The early 19th century saw an evolution in elite male tailoring. Inspiration came from archaeological discoveries made in Italy and Greece at the close of the 18th century. British tailors began to cut, piece, and manipulate cloth in ways that played with the athletic and statuesque qualities of the human form. In fashionable menswear, inventive shaping techniques were employed to give the illusion of fuller chests, broader shoulders, toned thighs, and slim waists.

A mannequin wearing a tartan kilt, jacket, and shawl.
Kilt suit belonging to William Blackhall of Blackfaulds, West Lothian, c.1822. Museum reference A.1993.208 A-E. Blackhall’s fashionably cut suit of Highland dress is composed of four tailored pieces: a coat and waistcoat of Glenorchy tartan and a box-pleated kilt and fringed shoulder plaid of Cumming tartan.
A side view of a mannequin wearing a red tartan kilt, jacket ,and shawl.
Kilt suit of Mackintosh clan tartan, c.1820. Museum reference H.TTA 20.

Woollen fabrics came into favour. Their natural strength and flexibility complemented the vogue for form-fitting garments. The resulting silhouette sought to celebrate a classical ideal of the 'masculine' shape. These changes were recorded in professional tailoring manuals and further refined by the invention of the measuring tape. Now a standard piece of equipment, its introduction in the late Georgian period enabled tailors to take swift and accurate measurements of their clients for the first time.

It was during this era of innovation that a more formulaic approach to Highland dress outfitting began to appear. The voluminous swathes of the belted plaid gave way to the structured little kilt. Even as they worked to modernise it, tailors sought to reference the medieval origins of Highland dress. They emphasised its status as a regional, martial costume.

They achieved this by incorporating fabrics and motifs that spoke to a romanticised vision of clanship. This was famously popularised in the early 19th century by the state visit of George IV to Edinburgh in 1822, as well as the literary cannon of Sir Walter Scott. 

Certain features of cut, construction, and accessorising became accepted practice within a relatively short period of time. Family tartans, heraldic buttons and badges, and military embellishments such as bullion ribbon and braiding took centre stage. These elements still lie at the core of how Highland dress is imagined and marketed today.

Tartan as fashion

Beyond Highland dress tailoring, Scottish tartan emerged as a popular fashion fabric in Georgian Britain. The cloth found its way into a variety of everyday and occasional garments, such as women’s cloaks, gowns, and children’s clothing. Initially regarded as the distinctive cloth of the Highlands, by the end of the 18th century it had garnered a reputation as a desirable Scottish product characterised by its multicoloured elegance.

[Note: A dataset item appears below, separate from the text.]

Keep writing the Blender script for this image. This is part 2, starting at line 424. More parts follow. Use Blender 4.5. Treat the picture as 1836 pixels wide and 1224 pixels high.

A mannequin wearing an elaborate dress made of red silk tartan. The dress has long sleeves with puffy shoulders and is fitted at the waist.
A heavily embellished silk tartan gown worn by Sarah Justina Davidson of Tulloch. This outfit was part of her wedding trousseau and dates from her marriage to Ewen Macpherson of Cluny in 1832. The silk thread embroidery that adorns both the skirt and the belt is a reference to red whortleberry, a clan plant badge with significance to both the Davidsons and the Macphersons. Museum reference A.1934.387.
A mannequin wearing a red tartan dress with an empire waist and capped puff sleeves.
A little boy’s Highland-style kilt dress made from Prince Charles Edward tartan and decorated with military braiding, c.1815-20. The cut and construction of this garment incorporates many of the features found in the revival style of adult Highland dress costume, but with an eye towards the practical concerns of child-rearing in the early 19th century. Museum reference A.1994.1334.

As tartan grew in desirability, weavers took inspiration from the ritualised heraldry practiced by Highlanders in the past to fashion an array of setts assigned to specific clans. With a controversial history now more than 200 years in the making, the extent to which clan tartans can be considered a valid avenue of personal, familial, and national expression remains a source of controversy among contemporary Scots.